■ **ENTRIES**
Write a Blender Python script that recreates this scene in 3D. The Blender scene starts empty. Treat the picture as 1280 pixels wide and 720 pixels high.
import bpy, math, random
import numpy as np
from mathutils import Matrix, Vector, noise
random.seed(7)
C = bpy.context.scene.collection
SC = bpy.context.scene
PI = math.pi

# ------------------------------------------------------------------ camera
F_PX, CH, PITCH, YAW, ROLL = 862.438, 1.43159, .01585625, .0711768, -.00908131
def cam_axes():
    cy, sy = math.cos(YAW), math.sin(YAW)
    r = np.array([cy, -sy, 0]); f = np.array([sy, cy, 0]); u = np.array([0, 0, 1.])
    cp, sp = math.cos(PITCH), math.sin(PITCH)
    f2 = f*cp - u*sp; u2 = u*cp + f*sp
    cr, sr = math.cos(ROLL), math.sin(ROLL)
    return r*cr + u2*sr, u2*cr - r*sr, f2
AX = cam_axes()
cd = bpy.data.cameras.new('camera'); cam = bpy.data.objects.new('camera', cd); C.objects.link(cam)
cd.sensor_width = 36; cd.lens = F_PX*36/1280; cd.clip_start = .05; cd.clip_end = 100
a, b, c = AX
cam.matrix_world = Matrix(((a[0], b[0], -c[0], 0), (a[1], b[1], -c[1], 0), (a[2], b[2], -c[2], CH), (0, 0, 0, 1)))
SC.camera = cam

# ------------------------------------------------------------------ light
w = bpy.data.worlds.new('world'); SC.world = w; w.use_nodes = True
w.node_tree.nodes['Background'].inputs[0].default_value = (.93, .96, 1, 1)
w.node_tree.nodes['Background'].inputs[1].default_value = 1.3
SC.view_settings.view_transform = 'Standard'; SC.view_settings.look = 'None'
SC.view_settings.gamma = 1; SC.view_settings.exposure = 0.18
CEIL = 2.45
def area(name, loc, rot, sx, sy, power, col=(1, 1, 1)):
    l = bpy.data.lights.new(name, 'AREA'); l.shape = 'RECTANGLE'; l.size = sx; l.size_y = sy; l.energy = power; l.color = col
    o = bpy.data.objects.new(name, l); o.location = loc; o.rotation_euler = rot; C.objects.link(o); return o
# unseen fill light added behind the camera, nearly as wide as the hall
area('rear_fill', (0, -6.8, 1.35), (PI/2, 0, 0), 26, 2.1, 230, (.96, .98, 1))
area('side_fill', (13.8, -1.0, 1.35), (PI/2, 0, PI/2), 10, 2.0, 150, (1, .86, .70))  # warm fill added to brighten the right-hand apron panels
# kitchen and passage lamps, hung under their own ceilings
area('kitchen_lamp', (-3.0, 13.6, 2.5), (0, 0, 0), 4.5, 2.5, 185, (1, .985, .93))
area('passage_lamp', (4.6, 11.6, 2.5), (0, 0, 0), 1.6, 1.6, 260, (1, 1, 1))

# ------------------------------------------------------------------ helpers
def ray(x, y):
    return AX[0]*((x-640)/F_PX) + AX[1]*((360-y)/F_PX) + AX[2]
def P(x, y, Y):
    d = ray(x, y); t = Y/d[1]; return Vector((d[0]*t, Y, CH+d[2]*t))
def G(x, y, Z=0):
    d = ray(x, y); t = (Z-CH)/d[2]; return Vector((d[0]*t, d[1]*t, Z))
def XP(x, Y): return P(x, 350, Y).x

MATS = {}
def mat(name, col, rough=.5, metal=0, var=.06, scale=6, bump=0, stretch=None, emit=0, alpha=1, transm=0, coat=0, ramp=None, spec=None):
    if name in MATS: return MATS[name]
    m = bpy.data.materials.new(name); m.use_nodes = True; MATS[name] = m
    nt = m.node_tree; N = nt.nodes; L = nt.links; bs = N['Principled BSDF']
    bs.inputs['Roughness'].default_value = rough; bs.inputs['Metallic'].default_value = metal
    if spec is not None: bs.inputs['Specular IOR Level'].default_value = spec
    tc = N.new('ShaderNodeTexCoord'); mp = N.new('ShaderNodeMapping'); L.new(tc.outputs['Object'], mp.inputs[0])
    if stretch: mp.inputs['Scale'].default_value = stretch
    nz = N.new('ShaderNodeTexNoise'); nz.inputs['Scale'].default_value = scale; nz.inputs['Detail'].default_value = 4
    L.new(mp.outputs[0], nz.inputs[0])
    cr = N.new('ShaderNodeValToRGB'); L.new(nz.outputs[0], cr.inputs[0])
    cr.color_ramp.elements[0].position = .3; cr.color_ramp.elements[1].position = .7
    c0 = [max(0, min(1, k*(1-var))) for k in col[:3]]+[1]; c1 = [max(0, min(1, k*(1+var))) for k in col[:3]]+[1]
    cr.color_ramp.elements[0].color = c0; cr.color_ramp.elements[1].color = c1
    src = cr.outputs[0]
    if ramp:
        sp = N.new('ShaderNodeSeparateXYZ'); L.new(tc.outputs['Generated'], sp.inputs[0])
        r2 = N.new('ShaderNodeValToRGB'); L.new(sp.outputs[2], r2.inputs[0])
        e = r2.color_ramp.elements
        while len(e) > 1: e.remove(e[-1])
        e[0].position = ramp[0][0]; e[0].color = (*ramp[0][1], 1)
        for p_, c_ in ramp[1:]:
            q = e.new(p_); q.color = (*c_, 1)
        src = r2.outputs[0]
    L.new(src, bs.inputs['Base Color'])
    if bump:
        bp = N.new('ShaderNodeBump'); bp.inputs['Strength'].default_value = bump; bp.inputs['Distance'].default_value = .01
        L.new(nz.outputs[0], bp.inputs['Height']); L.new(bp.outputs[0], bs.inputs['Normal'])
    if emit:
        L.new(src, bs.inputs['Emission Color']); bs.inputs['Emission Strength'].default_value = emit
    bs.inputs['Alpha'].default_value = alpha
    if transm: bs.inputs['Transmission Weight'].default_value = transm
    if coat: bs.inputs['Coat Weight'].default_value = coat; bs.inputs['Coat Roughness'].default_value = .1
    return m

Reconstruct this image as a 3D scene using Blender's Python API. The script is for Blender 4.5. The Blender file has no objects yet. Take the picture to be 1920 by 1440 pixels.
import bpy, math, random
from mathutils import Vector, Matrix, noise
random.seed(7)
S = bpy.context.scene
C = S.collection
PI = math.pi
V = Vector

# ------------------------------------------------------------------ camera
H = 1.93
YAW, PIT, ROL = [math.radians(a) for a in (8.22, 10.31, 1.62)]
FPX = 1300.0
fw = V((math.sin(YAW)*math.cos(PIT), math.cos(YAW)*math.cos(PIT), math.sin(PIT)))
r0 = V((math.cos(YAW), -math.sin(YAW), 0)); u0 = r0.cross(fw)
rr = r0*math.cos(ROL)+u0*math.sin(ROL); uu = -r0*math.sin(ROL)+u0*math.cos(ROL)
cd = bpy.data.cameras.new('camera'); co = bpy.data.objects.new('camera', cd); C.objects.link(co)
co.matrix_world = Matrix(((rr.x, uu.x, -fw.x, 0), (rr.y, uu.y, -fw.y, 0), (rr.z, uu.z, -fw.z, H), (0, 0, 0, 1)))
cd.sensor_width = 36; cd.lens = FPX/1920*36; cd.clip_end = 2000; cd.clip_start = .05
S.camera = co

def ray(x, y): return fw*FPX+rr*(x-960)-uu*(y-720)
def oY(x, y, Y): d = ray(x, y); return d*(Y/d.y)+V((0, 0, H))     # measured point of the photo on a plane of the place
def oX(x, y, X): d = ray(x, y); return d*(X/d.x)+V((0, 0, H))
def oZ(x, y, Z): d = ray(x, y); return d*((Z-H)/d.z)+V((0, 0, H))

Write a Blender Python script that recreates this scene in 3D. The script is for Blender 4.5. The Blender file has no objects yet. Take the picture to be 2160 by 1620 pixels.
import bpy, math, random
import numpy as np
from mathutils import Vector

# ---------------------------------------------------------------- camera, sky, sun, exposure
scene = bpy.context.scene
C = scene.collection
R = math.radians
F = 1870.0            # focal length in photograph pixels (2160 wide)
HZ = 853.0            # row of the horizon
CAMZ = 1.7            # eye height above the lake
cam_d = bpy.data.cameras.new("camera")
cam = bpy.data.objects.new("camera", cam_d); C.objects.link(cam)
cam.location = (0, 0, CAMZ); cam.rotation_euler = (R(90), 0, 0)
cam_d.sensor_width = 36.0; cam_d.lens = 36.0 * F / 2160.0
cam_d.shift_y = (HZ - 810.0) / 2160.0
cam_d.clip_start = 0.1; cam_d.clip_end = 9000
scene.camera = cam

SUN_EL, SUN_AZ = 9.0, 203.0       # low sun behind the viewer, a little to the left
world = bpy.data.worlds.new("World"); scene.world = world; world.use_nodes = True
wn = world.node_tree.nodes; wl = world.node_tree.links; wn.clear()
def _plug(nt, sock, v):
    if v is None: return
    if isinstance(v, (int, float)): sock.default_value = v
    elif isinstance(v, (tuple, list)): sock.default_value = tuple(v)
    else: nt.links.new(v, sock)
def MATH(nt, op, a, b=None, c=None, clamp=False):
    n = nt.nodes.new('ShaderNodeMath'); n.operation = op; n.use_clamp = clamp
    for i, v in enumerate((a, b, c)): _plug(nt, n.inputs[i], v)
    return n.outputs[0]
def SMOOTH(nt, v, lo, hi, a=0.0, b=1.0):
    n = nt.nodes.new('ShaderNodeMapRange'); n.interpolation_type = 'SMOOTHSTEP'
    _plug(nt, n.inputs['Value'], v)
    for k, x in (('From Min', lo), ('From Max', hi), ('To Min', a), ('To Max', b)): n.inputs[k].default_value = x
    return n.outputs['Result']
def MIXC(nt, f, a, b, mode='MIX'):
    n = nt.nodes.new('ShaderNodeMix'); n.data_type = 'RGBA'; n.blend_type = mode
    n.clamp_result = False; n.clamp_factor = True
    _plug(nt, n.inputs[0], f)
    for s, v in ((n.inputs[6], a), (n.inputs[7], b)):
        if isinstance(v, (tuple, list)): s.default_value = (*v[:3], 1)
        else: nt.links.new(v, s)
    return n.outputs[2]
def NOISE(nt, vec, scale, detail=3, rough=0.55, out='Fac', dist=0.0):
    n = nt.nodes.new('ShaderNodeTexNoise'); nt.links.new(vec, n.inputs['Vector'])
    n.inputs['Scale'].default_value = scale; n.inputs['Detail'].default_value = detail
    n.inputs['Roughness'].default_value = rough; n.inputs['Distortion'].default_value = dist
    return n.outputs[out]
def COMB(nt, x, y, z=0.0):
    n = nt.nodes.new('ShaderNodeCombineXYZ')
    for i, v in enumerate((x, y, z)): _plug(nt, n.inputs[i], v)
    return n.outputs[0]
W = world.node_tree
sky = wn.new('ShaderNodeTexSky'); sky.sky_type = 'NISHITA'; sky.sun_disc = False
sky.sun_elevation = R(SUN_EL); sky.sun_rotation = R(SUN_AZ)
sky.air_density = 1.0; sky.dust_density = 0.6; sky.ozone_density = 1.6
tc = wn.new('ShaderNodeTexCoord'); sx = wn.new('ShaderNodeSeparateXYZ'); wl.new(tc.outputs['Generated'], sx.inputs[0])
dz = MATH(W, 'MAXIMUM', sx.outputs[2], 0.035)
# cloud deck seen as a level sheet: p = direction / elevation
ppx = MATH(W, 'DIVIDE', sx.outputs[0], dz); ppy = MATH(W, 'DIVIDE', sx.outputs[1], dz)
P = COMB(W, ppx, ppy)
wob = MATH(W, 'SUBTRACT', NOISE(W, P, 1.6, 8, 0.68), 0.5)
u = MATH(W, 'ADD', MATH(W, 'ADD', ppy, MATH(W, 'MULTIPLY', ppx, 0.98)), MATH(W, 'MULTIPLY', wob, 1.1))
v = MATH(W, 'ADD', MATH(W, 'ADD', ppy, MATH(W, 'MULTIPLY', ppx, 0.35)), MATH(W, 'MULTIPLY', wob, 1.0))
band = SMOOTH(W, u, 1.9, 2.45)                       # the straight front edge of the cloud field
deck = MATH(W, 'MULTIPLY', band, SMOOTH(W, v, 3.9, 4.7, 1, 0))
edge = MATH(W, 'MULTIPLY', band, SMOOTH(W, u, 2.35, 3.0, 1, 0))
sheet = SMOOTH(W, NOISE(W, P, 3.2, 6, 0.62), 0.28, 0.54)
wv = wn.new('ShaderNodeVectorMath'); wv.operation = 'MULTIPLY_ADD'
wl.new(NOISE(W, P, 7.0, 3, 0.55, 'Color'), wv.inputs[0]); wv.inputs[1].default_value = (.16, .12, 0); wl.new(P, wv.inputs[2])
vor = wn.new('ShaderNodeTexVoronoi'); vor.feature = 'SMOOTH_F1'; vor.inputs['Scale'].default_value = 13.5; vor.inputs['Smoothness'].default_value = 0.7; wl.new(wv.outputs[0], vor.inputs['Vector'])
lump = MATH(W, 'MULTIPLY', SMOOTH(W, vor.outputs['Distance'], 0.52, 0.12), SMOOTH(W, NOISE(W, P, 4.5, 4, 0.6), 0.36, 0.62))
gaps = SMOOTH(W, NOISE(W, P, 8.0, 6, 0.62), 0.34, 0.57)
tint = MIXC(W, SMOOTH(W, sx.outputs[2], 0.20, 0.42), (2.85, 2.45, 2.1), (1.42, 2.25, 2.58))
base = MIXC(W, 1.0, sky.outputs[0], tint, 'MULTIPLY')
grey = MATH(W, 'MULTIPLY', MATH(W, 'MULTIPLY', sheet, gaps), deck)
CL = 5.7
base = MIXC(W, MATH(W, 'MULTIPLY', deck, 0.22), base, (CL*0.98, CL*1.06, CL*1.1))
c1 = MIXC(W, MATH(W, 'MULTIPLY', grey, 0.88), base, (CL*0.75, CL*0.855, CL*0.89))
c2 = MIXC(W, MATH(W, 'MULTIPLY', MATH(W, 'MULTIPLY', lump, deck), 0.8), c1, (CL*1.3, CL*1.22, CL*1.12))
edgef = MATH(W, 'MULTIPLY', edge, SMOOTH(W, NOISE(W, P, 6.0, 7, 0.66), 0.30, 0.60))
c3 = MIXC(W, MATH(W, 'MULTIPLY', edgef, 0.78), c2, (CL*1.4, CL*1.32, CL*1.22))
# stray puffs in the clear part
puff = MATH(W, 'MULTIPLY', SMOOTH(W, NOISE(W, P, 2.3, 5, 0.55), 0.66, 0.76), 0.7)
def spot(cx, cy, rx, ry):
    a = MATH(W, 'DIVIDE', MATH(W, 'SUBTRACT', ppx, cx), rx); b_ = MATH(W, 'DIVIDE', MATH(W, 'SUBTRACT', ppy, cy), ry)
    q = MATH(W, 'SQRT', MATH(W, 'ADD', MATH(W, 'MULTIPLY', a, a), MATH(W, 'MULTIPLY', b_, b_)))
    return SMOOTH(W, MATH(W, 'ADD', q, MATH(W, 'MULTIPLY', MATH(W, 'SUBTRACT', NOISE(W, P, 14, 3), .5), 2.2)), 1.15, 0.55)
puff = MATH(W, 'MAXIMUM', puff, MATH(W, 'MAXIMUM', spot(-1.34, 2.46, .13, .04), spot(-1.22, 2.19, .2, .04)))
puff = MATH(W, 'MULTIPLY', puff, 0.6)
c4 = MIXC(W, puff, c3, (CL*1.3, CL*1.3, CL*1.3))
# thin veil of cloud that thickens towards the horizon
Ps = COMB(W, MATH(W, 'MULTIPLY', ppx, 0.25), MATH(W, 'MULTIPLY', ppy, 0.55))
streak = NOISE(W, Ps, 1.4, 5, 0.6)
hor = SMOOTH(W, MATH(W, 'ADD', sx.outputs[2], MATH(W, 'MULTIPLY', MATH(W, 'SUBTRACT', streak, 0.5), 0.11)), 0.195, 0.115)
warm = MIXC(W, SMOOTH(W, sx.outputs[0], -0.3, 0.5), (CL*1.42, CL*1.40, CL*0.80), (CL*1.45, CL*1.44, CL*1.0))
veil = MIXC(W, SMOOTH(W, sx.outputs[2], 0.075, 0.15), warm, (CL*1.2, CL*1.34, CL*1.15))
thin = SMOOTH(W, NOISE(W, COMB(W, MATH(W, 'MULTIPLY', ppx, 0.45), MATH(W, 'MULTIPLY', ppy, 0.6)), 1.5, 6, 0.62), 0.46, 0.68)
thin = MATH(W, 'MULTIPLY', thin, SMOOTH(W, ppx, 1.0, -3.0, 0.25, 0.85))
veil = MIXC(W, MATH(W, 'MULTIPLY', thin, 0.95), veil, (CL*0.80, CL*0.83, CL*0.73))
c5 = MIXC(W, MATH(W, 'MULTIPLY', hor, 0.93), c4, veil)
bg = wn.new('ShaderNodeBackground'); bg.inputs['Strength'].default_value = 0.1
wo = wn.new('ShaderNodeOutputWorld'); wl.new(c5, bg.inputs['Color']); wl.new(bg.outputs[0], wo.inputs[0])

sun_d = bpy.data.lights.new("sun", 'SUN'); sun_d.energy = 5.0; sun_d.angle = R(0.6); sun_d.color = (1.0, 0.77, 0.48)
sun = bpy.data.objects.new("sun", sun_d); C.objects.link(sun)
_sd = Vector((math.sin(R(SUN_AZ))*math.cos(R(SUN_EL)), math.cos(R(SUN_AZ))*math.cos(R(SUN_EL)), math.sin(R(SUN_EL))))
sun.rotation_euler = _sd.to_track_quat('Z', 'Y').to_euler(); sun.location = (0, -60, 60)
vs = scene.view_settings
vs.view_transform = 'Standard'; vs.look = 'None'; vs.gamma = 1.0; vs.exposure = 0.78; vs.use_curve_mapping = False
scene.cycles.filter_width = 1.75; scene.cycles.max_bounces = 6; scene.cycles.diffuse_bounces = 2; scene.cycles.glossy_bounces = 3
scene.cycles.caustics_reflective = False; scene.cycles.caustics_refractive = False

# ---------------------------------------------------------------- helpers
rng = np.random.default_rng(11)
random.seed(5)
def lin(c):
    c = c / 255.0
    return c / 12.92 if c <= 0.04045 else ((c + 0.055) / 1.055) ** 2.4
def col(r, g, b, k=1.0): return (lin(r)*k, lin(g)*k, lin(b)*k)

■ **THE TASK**
Repeat word for word the stretch of lines from the one with "Reconstruct this image" down to the one with "S.camera = co", both included.

■ **ANSWER TO THIS EXERCISE**
Reconstruct this image as a 3D scene using Blender's Python API. The script is for Blender 4.5. The Blender file has no objects yet. Take the picture to be 1920 by 1440 pixels.
import bpy, math, random
from mathutils import Vector, Matrix, noise
random.seed(7)
S = bpy.context.scene
C = S.collection
PI = math.pi
V = Vector

# ------------------------------------------------------------------ camera
H = 1.93
YAW, PIT, ROL = [math.radians(a) for a in (8.22, 10.31, 1.62)]
FPX = 1300.0
fw = V((math.sin(YAW)*math.cos(PIT), math.cos(YAW)*math.cos(PIT), math.sin(PIT)))
r0 = V((math.cos(YAW), -math.sin(YAW), 0)); u0 = r0.cross(fw)
rr = r0*math.cos(ROL)+u0*math.sin(ROL); uu = -r0*math.sin(ROL)+u0*math.cos(ROL)
cd = bpy.data.cameras.new('camera'); co = bpy.data.objects.new('camera', cd); C.objects.link(co)
co.matrix_world = Matrix(((rr.x, uu.x, -fw.x, 0), (rr.y, uu.y, -fw.y, 0), (rr.z, uu.z, -fw.z, H), (0, 0, 0, 1)))
cd.sensor_width = 36; cd.lens = FPX/1920*36; cd.clip_end = 2000; cd.clip_start = .05
S.camera = co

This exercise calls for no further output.